Computer Networking

Homework 5, 4 April 2013


This homework assignment has five questions; answer all of them. This assignment is due no later than 1:00 p.m. on Monday, 15 April.

If you mail in your assignment, please submit a printable document — a PostScript .ps or PDF .pdf document, for example — and not a source document — a Word .docx or Latex .tex document, for example.

  1. A mobile TCP receiver is receiving data from its TCP sender. Will the round-trip time and round-trip time-out evolve when the receiver gets farther away from the receiver and then nearer? Assume the moving speed is fast enough so that the propagation delay ranges from 100 to 300 msec within 1 sec.


    As the propagation delay changes, both the round-trip time (RTT) and the round-trip time-out (RTO) changes in proportion. Increasing propagation delay causes packets to spend more time going end-to-end, increasing the RTT. The RTO is a combination of the RTT and variation in the RTT, although because RTT changes are fast, the contribution from RTT variation will be small. Similar arguments hold when the RTT decreases.

  2. Given that the throughput of a TCP connection is inversely proportional to its RTT, connections with heterogeneous RTTs sharing the same queue will get different bandwidth shares. What will be the eventual proportion of the bandwidth sharing among three connections if their propagation delays are 10ms, 100 ms, and 150 ms, and the service rate of the shared queue is 200 kbs? Assume that the queue size is infinite without buffer overflow (no packet loss), and the maximum window of the TCP sender is 20 packets, with each packet having 1500 bytes.


    Assuming steady-state data transfer (that is, no start-up or shut-down transients, no interruptions due to time-out and retransmissions, and rate-matched end-points), sliding-window flow control essentially turns into rate-based flow control, with sender i dropping a packet into the network every 2ρi msec, ρi the propagation delay for sender i.

    With ρ = 150 msec, a sender transmits a packet every 300 msec; the sender transmits two packets every 600 msec. A sender with ρ = 100 transmits three packets every 600 msec. A sender with ρ = 10 msec transmits 30 packets every 600 msec.

    Of the 35 packets entering the router queue every 600 msec, 86% (30 of 35) belong to the fast sender, 6% (2 of 35) belong to the slow sender, and 8% (3 of 35) belong to the third sender.
  3. The RTP incorporates a sequence number field in addition to the time-stamp field. Can RTP be designed to eliminate the sequence number field and use the time-stamp field to resequence the out-of-order received packets? Justify your answer.

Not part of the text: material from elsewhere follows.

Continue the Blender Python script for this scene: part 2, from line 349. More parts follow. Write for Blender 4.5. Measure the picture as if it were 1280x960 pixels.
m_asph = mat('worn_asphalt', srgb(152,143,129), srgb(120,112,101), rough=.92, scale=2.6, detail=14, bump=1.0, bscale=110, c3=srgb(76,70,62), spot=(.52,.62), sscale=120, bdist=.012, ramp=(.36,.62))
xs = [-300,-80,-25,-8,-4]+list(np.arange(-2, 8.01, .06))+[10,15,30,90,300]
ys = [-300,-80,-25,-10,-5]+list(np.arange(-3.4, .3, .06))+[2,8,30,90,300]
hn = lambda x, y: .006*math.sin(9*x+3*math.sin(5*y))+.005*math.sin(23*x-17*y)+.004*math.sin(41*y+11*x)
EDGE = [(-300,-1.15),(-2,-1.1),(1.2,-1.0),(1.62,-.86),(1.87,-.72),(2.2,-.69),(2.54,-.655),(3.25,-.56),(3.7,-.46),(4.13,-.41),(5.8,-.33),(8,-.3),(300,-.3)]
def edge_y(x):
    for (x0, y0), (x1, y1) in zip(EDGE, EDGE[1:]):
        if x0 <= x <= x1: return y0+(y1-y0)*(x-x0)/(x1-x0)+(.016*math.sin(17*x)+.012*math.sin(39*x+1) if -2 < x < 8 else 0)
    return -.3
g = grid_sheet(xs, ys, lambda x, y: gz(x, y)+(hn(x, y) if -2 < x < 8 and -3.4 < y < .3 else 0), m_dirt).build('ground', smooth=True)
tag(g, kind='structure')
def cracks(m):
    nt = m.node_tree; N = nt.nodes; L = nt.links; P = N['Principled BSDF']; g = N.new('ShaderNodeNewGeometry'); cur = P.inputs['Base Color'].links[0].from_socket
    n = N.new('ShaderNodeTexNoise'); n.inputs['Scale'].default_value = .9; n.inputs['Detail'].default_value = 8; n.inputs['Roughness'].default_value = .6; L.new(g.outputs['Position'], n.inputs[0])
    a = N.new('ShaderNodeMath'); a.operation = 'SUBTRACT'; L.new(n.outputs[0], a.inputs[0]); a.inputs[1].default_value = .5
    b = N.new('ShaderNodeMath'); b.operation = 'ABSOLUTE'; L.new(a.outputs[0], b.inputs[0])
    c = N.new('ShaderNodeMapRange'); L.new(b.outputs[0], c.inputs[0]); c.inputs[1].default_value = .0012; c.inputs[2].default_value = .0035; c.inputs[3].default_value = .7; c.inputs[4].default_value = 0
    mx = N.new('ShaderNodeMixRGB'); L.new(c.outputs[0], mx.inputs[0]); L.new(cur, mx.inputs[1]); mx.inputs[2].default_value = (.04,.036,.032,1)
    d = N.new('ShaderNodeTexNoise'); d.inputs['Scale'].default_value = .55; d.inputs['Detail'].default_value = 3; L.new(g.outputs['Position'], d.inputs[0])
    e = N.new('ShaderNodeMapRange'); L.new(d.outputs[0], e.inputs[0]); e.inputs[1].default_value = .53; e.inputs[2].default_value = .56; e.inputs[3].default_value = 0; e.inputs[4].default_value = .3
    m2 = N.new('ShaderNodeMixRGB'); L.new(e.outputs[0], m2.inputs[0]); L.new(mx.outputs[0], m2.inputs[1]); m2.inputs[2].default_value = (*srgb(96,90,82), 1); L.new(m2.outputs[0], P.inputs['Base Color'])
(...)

    Probably not. Replacing sequence numbers with time-stamps requires the fairly strong assumption that each RTP packet represent the same-sized temporal slice of the media stream (125 msec of speech, for example). This is expensive because the media protocol wastes bandwidth encoding less useful information (125 msec of silence, for example), and it fixes packet size for the life of the stream (a problem for multicast streams).

    Variable bit-rate encodings are more economical, but make it difficult or impossible to interpret time-stamp gaps.

    The problem also exists in the opposite direction: if a data unit is too large (an uncompressed video frame, for example), RTP fragments it into several packets, all having the same time-stamp associated with the data unit. This makes it difficult or perhaps impossible to order the fragments without sequence numbers.
  4. When adding a per-segment checksum to a segment, TCP and UDP include some fields in the IP layer before the segment has been passed to its underlying layer, the IP layer. How could TCP and UDP know the values in the IP header?


    TCP and UDP (and other protocols) violate layering by reaching down into the network (or IP) layer for a pseudo-header, which contains the information needed to compute the checksums.

  5. Host A wants to simultaneously send messages to hosts B and C. A, B and C are connected by a broadcast channel—a packet sent by A is carried by the channel to both B and C. The broadcast channel connecting A, B, and C can independently lose or corrupt messages to each destination. For example, a message sent from A might be correctly received by B, but not by C. Design a stop-and-wait-like error control protocol for reliably transferring a packet from A to B and C such that A will not accept the next payload from the upper layer until both B and C have correctly received the current payload. Describe the packet formats used.


    One approach is to modify stop-and-wait slightly so it sends to a list of receivers rather than one receiver. The sender works through the list, running the usual stop-and-wait protocol for each receiver, moving to the next receiver after successfully sending to the previous receiver. This change requires modifications only at the sender.

    A second, more simultaneous, approach collapses the n-round scheme used in the first approach into one round by sending messages to all receivers on the list at once, and then collecting the expected acks. This approach also requires changes only at the sender.

    The second approach still sends n messages when there are n receivers. A third, mulicast, approach sends one message for all receivers (assuming no errors). This approach requires significant changes at the sender and receiver, mainly to include mulicast addressing. The packet format would also have to change to include a sequence number so successful receivers could distinguish retransmissions of old packets from new packets.

This page last modified on 2013 April 21.